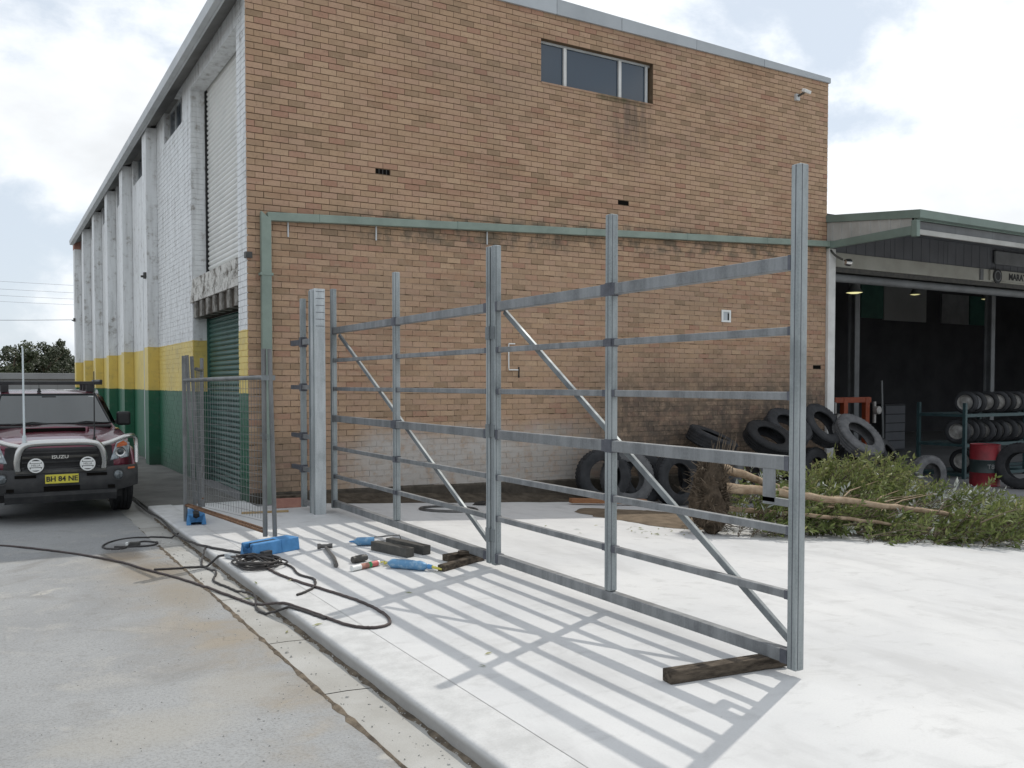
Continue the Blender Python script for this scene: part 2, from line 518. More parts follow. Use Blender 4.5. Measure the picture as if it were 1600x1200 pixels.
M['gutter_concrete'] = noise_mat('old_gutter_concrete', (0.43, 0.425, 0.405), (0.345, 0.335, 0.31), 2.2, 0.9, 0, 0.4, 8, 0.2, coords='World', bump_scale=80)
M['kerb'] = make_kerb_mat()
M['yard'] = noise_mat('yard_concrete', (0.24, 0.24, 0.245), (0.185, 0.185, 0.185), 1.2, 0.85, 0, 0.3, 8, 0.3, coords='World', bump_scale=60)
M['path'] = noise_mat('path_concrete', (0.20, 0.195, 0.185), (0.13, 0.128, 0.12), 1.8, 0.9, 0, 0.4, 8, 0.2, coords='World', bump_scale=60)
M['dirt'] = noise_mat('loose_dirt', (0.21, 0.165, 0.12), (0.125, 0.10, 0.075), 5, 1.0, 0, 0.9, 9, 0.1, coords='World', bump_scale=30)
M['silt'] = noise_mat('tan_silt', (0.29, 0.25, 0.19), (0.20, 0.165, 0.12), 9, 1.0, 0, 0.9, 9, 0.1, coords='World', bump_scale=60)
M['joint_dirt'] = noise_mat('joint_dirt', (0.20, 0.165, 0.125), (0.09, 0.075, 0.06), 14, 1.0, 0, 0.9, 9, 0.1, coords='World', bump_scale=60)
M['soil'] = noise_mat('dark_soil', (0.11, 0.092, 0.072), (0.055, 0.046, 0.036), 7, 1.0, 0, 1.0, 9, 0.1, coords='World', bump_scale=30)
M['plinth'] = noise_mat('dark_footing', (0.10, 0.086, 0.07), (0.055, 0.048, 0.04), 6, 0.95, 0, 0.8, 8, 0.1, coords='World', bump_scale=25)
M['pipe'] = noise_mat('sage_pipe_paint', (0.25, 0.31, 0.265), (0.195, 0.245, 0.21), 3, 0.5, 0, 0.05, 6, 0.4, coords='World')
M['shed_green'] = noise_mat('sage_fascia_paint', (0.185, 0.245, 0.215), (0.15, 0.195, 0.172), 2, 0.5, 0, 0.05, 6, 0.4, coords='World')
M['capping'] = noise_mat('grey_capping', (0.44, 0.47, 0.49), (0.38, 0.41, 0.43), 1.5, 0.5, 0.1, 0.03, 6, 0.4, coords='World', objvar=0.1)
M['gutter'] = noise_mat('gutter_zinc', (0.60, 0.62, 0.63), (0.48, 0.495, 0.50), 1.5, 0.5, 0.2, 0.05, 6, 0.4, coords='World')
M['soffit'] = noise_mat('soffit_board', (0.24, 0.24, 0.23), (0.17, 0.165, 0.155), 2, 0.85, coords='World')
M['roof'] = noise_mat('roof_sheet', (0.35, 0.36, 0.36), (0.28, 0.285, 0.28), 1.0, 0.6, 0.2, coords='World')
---
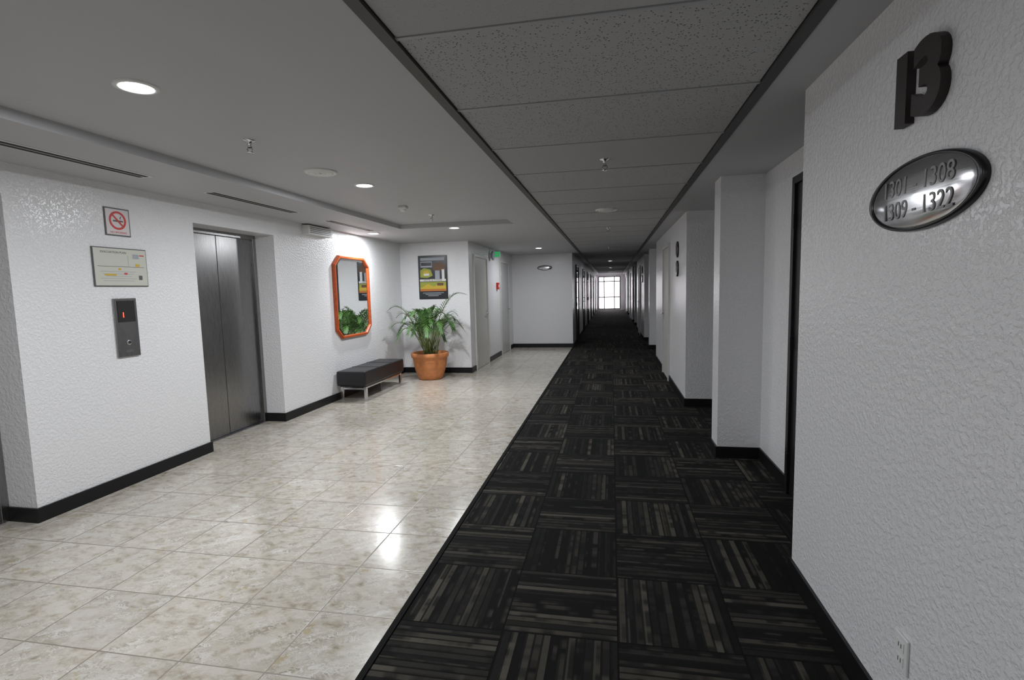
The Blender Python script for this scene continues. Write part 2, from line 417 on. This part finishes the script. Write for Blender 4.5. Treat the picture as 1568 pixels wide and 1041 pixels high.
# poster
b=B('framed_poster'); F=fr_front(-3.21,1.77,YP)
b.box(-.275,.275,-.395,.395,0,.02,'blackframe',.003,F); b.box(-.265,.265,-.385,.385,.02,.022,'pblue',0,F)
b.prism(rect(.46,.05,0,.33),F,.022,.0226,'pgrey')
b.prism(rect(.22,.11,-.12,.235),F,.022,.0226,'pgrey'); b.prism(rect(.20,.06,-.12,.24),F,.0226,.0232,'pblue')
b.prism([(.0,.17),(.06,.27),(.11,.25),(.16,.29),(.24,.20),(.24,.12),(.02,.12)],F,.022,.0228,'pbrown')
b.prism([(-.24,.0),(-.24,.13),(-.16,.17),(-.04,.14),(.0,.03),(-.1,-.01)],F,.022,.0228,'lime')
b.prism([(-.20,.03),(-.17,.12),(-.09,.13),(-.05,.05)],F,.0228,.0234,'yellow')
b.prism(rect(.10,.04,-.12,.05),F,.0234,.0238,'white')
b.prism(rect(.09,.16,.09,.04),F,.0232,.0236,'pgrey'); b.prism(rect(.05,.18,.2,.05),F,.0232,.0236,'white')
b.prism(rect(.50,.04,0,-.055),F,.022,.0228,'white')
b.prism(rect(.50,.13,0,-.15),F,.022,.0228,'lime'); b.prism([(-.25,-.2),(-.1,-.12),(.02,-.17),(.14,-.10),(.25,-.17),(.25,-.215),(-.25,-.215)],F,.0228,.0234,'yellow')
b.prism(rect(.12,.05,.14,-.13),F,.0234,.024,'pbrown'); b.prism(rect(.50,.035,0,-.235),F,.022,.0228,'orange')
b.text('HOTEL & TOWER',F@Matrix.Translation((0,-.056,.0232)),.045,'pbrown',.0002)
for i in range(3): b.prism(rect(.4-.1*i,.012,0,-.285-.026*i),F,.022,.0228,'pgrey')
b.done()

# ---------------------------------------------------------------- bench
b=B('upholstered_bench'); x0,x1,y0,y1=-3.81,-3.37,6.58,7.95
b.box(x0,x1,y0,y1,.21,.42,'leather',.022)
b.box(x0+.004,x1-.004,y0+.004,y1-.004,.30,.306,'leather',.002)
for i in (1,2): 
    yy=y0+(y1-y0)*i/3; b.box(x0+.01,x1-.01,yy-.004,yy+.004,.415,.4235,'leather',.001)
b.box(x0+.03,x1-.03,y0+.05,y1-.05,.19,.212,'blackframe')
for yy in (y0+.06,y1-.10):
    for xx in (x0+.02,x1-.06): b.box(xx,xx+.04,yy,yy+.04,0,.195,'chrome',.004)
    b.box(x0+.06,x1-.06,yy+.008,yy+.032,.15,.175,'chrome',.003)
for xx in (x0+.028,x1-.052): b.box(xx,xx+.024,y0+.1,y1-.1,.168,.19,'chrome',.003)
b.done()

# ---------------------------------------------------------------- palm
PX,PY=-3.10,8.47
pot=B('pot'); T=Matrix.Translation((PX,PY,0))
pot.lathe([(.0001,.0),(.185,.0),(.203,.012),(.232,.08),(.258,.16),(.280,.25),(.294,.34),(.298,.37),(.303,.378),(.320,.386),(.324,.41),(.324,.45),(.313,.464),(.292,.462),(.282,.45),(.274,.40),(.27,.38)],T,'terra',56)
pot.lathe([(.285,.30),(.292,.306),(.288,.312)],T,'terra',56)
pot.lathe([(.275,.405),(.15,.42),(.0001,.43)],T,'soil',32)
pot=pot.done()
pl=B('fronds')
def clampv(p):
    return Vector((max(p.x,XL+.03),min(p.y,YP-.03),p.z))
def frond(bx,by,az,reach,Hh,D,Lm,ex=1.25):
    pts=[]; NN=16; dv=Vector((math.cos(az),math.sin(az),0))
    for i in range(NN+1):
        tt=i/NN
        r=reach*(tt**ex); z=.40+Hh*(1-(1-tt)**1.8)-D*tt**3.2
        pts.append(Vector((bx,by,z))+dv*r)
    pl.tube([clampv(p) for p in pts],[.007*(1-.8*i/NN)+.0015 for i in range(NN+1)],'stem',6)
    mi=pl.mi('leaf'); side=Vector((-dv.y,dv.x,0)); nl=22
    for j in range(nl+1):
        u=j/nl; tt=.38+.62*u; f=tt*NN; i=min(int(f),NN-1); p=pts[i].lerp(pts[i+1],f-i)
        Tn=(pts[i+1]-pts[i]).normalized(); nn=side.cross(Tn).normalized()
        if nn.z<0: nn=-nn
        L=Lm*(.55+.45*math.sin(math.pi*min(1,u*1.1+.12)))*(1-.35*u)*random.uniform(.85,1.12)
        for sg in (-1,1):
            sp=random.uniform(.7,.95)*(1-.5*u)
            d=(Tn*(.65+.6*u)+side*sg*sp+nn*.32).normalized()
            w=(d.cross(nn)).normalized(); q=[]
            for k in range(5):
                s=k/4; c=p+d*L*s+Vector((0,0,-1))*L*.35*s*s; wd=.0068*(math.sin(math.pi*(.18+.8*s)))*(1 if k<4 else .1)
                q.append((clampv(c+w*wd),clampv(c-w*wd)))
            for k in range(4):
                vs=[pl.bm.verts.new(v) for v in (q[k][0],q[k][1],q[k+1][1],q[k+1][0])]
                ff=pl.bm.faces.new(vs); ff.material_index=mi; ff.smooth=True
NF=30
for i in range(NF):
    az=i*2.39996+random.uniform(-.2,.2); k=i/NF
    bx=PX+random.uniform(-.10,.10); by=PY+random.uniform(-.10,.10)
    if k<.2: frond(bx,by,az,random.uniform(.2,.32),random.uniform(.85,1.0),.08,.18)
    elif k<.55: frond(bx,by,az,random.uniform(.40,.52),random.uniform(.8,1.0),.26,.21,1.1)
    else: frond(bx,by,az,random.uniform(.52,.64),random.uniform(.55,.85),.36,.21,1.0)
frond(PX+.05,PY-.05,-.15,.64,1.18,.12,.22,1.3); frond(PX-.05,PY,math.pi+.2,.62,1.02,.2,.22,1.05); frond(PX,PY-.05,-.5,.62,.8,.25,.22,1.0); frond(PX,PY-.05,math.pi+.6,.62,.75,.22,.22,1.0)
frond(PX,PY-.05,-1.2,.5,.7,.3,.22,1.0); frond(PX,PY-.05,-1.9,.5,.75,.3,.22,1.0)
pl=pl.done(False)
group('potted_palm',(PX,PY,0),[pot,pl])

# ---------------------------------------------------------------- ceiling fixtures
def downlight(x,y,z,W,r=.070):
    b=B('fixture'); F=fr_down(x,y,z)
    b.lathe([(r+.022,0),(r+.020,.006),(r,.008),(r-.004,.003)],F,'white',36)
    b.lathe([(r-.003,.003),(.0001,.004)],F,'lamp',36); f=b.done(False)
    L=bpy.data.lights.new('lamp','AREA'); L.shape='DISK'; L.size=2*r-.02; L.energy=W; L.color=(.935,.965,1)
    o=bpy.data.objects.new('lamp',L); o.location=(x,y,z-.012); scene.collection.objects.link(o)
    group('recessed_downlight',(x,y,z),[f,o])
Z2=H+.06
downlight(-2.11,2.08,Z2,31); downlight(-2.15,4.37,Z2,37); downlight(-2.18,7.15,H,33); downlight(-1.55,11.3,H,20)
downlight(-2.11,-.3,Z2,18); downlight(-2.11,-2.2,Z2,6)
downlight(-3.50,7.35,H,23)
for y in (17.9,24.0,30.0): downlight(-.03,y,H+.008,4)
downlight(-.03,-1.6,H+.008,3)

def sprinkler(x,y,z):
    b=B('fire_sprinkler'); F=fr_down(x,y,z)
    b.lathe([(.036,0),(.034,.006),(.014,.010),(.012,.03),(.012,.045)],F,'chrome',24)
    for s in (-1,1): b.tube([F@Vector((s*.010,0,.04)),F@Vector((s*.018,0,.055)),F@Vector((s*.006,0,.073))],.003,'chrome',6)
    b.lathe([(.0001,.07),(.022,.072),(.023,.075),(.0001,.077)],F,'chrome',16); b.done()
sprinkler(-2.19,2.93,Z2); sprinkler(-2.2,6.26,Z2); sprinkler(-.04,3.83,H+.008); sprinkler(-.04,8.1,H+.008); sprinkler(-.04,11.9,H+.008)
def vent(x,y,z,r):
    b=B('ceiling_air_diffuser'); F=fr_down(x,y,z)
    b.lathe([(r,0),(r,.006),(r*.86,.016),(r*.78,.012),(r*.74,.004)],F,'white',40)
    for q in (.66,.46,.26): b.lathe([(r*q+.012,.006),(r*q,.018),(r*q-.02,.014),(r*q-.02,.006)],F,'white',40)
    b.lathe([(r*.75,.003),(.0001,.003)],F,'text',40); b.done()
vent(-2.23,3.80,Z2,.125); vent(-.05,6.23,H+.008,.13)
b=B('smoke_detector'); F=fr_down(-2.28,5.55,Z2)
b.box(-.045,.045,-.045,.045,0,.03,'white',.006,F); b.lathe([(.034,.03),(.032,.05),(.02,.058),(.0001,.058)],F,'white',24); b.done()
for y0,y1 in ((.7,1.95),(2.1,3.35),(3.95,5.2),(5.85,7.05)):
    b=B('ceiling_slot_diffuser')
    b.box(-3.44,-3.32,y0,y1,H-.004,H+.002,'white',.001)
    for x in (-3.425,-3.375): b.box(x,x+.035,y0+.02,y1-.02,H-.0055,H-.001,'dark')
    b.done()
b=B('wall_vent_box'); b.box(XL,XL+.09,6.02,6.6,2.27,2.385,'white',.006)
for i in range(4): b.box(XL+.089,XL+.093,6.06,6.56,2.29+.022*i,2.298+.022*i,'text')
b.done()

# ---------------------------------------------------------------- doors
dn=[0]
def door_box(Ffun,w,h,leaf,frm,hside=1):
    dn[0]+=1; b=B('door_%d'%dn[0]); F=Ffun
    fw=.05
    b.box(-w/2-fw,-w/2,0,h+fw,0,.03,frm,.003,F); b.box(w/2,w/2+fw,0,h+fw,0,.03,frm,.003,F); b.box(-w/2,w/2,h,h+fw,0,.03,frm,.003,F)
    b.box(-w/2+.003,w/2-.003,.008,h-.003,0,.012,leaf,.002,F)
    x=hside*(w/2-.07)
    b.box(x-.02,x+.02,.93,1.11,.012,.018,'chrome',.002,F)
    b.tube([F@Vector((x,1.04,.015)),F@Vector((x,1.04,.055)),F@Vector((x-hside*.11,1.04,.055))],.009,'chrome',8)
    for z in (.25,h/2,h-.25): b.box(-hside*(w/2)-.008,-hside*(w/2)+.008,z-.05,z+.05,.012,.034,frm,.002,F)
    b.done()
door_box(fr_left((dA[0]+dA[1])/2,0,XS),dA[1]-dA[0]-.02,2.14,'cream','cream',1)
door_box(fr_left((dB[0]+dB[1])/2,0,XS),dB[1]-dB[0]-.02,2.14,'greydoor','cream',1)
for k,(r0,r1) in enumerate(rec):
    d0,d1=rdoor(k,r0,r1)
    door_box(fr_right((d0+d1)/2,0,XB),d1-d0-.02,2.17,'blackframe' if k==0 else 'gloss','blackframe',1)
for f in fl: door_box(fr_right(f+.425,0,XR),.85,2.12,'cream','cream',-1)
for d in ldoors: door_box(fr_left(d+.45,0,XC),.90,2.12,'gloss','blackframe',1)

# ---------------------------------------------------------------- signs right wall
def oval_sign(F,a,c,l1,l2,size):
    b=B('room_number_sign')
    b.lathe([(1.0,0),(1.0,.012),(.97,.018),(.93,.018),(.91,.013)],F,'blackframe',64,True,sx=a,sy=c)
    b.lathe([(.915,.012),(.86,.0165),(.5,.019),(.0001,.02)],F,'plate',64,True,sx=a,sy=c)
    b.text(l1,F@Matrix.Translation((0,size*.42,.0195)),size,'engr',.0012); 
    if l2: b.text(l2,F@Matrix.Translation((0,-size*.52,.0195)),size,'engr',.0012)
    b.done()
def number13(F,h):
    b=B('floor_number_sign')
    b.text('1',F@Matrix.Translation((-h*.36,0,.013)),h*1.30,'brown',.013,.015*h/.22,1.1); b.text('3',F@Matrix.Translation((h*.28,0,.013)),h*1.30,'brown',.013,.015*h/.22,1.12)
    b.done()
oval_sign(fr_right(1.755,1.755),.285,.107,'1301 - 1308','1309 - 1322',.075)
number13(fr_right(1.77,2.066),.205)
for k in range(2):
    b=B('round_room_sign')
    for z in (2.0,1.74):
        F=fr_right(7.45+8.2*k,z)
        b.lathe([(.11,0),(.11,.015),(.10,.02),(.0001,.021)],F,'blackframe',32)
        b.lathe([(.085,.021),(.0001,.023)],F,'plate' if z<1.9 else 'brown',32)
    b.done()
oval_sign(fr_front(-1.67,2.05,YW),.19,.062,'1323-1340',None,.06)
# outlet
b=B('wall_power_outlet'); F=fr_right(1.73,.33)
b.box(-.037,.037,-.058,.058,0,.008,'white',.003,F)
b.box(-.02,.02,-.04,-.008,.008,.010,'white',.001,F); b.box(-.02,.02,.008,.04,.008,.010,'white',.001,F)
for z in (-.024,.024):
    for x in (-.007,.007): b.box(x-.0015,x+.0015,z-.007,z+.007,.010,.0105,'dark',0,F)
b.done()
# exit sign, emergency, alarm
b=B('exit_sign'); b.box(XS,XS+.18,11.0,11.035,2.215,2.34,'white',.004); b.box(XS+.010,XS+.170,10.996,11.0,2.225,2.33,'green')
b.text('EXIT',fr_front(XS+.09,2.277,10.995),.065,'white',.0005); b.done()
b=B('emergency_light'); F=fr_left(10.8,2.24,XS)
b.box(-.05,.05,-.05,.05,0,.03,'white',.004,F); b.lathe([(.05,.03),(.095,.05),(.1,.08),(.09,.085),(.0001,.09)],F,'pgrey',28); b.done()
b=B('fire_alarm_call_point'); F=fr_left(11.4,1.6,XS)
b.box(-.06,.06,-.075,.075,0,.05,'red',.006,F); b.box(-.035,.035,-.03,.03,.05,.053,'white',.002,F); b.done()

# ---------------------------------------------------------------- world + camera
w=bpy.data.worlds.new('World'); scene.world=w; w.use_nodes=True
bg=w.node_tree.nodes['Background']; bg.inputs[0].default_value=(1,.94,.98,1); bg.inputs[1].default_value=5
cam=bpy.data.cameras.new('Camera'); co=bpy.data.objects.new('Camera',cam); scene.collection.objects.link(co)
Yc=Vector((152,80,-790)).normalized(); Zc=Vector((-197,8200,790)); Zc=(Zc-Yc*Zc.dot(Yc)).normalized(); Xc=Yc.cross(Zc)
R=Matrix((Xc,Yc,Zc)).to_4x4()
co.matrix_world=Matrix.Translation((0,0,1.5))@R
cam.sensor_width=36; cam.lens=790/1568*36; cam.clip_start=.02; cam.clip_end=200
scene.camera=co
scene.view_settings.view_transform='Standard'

What is asked —
Count the lines of the material that include the word "from", then state only the total.

Output below —
2